• _Task prompt_
Reproduce the data exactly and drop any pictures it holds.

• _Source excerpt_
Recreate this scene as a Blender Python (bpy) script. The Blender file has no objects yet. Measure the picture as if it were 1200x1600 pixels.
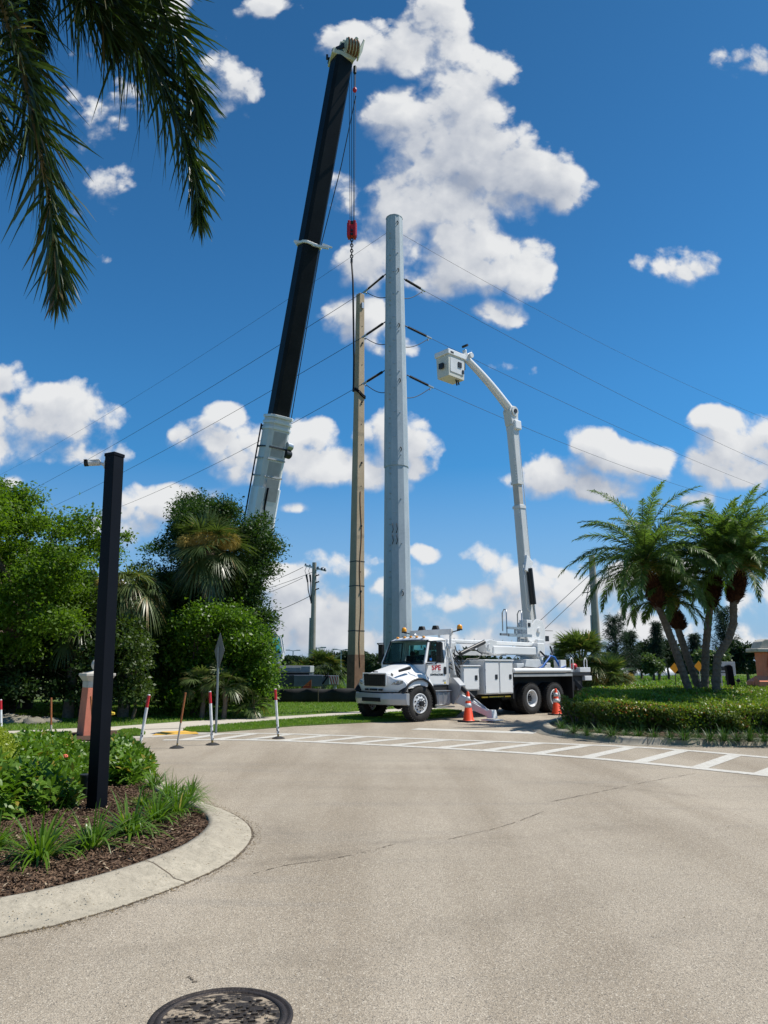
import bpy, math, random
import numpy as np
from mathutils import Vector, Matrix
from math import radians, sin, cos, pi
D = bpy.data; SC = bpy.context.scene; COL = SC.collection

# ---------------------------------------------------------------- camera
FPX = 1170.0; PITCH = math.atan(242 / FPX); EYE = 1.60
cam = D.objects.new("camera", D.cameras.new("camera")); COL.objects.link(cam)
cam.location = (0, 0, EYE); cam.rotation_euler = (radians(90) + PITCH, 0, 0)
cam.data.sensor_fit = 'VERTICAL'; cam.data.sensor_height = 24; cam.data.lens = FPX / 1600 * 24
cam.data.clip_start = 0.05; cam.data.clip_end = 6000
SC.camera = cam
SC.view_settings.view_transform = 'Standard'; SC.view_settings.look = 'None'
SC.view_settings.exposure = 0.17; SC.view_settings.gamma = 1

def ray(px, py):
    x = (px - 600) / FPX; y = (800 - py) / FPX
    return np.array([x, cos(PITCH) - y * sin(PITCH), sin(PITCH) + y * cos(PITCH)])
def gp(px, py, z=0.0):
    d = ray(px, py); t = (z - EYE) / d[2]; return (d[0] * t, d[1] * t, z)
def at(px, py, Y):
    d = ray(px, py); t = Y / d[1]; return np.array([d[0] * t, Y, EYE + d[2] * t])
def atz(px, py, z):
    d = ray(px, py); t = (z - EYE) / d[2]; return np.array([d[0] * t, d[1] * t, z])

# ---------------------------------------------------------------- sun
SUN_EL = 57.0
sun_dir = Vector((0.985 * cos(radians(SUN_EL)), 0.13 * cos(radians(SUN_EL)), sin(radians(SUN_EL)))).normalized()
sl = D.lights.new("sun", 'SUN'); sl.energy = 5.0; sl.angle = radians(0.53); sl.color = (1.0, 0.955, 0.88)
so = D.objects.new("sun", sl); COL.objects.link(so)
so.rotation_euler = (-sun_dir).to_track_quat('-Z', 'Y').to_euler()
SUN_AZ = math.atan2(sun_dir.x, sun_dir.y)

# ---------------------------------------------------------------- world: sky and clouds
W = D.worlds.new("World"); SC.world = W; W.use_nodes = True
NT = W.node_tree; NT.nodes.clear()
class NB:
    def __init__(s, nt): s.nt = nt
    def n(s, t, **k):
        nd = s.nt.nodes.new(t)
        for a, b in k.items(): setattr(nd, a, b)
        return nd
    def l(s, a, b): s.nt.links.new(a, b)
    def put(s, v, sock):
        if isinstance(v, (int, float, tuple)): sock.default_value = v
        else: s.l(v, sock)
    def m(s, op, a, b=None, c=None, clamp=False):
        nd = s.n('ShaderNodeMath', operation=op, use_clamp=clamp)
        for i, v in enumerate((a, b, c)):
            if v is not None: s.put(v, nd.inputs[i])
        return nd.outputs[0]
    def vm(s, op, a, b=None, out=0):
        nd = s.n('ShaderNodeVectorMath', operation=op)
        s.put(a, nd.inputs[0])
        if b is not None: s.put(b, nd.inputs[1])
        return nd.outputs[out]
    def mr(s, v, a, b, c=0.0, d=1.0, smooth=False):
        nd = s.n('ShaderNodeMapRange', interpolation_type='SMOOTHSTEP' if smooth else 'LINEAR')
        s.put(v, nd.inputs[0])
        for i, q in enumerate((a, b, c, d)): s.put(q, nd.inputs[i + 1])
        return nd.outputs[0]
    def noise(s, vec, scale, detail=4, rough=0.55, dist=0.0, out=0):
        nd = s.n('ShaderNodeTexNoise'); s.put(vec, nd.inputs['Vector'])
        nd.inputs['Scale'].default_value = scale; nd.inputs['Detail'].default_value = detail
        nd.inputs['Roughness'].default_value = rough; nd.inputs['Distortion'].default_value = dist
        return nd.outputs[out]
    def mix(s, f, a, b, blend='MIX'):
        nd = s.n('ShaderNodeMix', data_type='RGBA', blend_type=blend)
        s.put(f, nd.inputs[0]); s.put(a, nd.inputs[6]); s.put(b, nd.inputs[7])
        return nd.outputs[2]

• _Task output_
Recreate this scene as a Blender Python (bpy) script. The Blender file has no objects yet. Measure the picture as if it were 1200x1600 pixels.
import bpy, math, random
import numpy as np
from mathutils import Vector, Matrix
from math import radians, sin, cos, pi
D = bpy.data; SC = bpy.context.scene; COL = SC.collection

# ---------------------------------------------------------------- camera
FPX = 1170.0; PITCH = math.atan(242 / FPX); EYE = 1.60
cam = D.objects.new("camera", D.cameras.new("camera")); COL.objects.link(cam)
cam.location = (0, 0, EYE); cam.rotation_euler = (radians(90) + PITCH, 0, 0)
cam.data.sensor_fit = 'VERTICAL'; cam.data.sensor_height = 24; cam.data.lens = FPX / 1600 * 24
cam.data.clip_start = 0.05; cam.data.clip_end = 6000
SC.camera = cam
SC.view_settings.view_transform = 'Standard'; SC.view_settings.look = 'None'
SC.view_settings.exposure = 0.17; SC.view_settings.gamma = 1

def ray(px, py):
    x = (px - 600) / FPX; y = (800 - py) / FPX
    return np.array([x, cos(PITCH) - y * sin(PITCH), sin(PITCH) + y * cos(PITCH)])
def gp(px, py, z=0.0):
    d = ray(px, py); t = (z - EYE) / d[2]; return (d[0] * t, d[1] * t, z)
def at(px, py, Y):
    d = ray(px, py); t = Y / d[1]; return np.array([d[0] * t, Y, EYE + d[2] * t])
def atz(px, py, z):
    d = ray(px, py); t = (z - EYE) / d[2]; return np.array([d[0] * t, d[1] * t, z])

# ---------------------------------------------------------------- sun
SUN_EL = 57.0
sun_dir = Vector((0.985 * cos(radians(SUN_EL)), 0.13 * cos(radians(SUN_EL)), sin(radians(SUN_EL)))).normalized()
sl = D.lights.new("sun", 'SUN'); sl.energy = 5.0; sl.angle = radians(0.53); sl.color = (1.0, 0.955, 0.88)
so = D.objects.new("sun", sl); COL.objects.link(so)
so.rotation_euler = (-sun_dir).to_track_quat('-Z', 'Y').to_euler()
SUN_AZ = math.atan2(sun_dir.x, sun_dir.y)

# ---------------------------------------------------------------- world: sky and clouds
W = D.worlds.new("World"); SC.world = W; W.use_nodes = True
NT = W.node_tree; NT.nodes.clear()
class NB:
    def __init__(s, nt): s.nt = nt
    def n(s, t, **k):
        nd = s.nt.nodes.new(t)
        for a, b in k.items(): setattr(nd, a, b)
        return nd
    def l(s, a, b): s.nt.links.new(a, b)
    def put(s, v, sock):
        if isinstance(v, (int, float, tuple)): sock.default_value = v
        else: s.l(v, sock)
    def m(s, op, a, b=None, c=None, clamp=False):
        nd = s.n('ShaderNodeMath', operation=op, use_clamp=clamp)
        for i, v in enumerate((a, b, c)):
            if v is not None: s.put(v, nd.inputs[i])
        return nd.outputs[0]
    def vm(s, op, a, b=None, out=0):
        nd = s.n('ShaderNodeVectorMath', operation=op)
        s.put(a, nd.inputs[0])
        if b is not None: s.put(b, nd.inputs[1])
        return nd.outputs[out]
    def mr(s, v, a, b, c=0.0, d=1.0, smooth=False):
        nd = s.n('ShaderNodeMapRange', interpolation_type='SMOOTHSTEP' if smooth else 'LINEAR')
        s.put(v, nd.inputs[0])
        for i, q in enumerate((a, b, c, d)): s.put(q, nd.inputs[i + 1])
        return nd.outputs[0]
    def noise(s, vec, scale, detail=4, rough=0.55, dist=0.0, out=0):
        nd = s.n('ShaderNodeTexNoise'); s.put(vec, nd.inputs['Vector'])
        nd.inputs['Scale'].default_value = scale; nd.inputs['Detail'].default_value = detail
        nd.inputs['Roughness'].default_value = rough; nd.inputs['Distortion'].default_value = dist
        return nd.outputs[out]
    def mix(s, f, a, b, blend='MIX'):
        nd = s.n('ShaderNodeMix', data_type='RGBA', blend_type=blend)
        s.put(f, nd.inputs[0]); s.put(a, nd.inputs[6]); s.put(b, nd.inputs[7])
        return nd.outputs[2]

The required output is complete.